大政(1977)を参考に、植物が育つ土が生成される過程を紹介します。最初に、太陽の熱、雨、風による風化を受けた母岩(岩石)が崩壊し、それによってできた石や砂の破片が母岩の上に堆積します。この堆積物の上に植物や微生物が棲みつきます。植物根や微生物の出す二酸化炭素を含んだ水が、砂を溶かして、さらに細かくします。植物の遺体は微生物によって分解され、その一部が土壌有機物となって蓄積します。砂から溶け出た無機物が反応しあって、粘土鉱物という微細な粒子が生成されます。

このようにしてできた、砂、粘土鉱物、溶け出た無機物、土壌有機物などが次第に増えていきます。そして、植物が吸収できる養分が増加し、さらに、これらの物質が互いに反応しあって結合し、団粒構造が発達します。
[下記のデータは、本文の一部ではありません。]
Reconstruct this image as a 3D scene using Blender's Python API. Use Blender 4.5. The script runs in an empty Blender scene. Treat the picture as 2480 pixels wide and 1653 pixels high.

この過程の中で、植物の種類が増え、棲息できるさまざまな土壌動物や微生物が増えて、加速度的に土が生成されていきます。

土づくりのヒント

この動植物、微生物の継続した働きかけのなかに、有機農業の土づくりのヒントがあります。
土に作用するさまざまな自然現象や動植物、微生物の働きを考慮し、有機物の分解や生物による密度調節などの機能性に富んだ土に育つために、農地に「生命の密度」を高めた栽培を心がけることが大切です。

※「生命の密度」を高めた栽培には「農地を生態系として捉える」ことから始めましょう。


参考引用文献

犬伏和之・斎藤雅典(2004)土壌生物圏はいかに進化したか, 化学と生物, 42(1):47-53.
大政正隆(1977)『土の科学』, 日本放送出版協会.
藤田正雄(2004)自然農法と土づくり~田畑の生命の密度を高めよう~.自然農法,54: 46-53.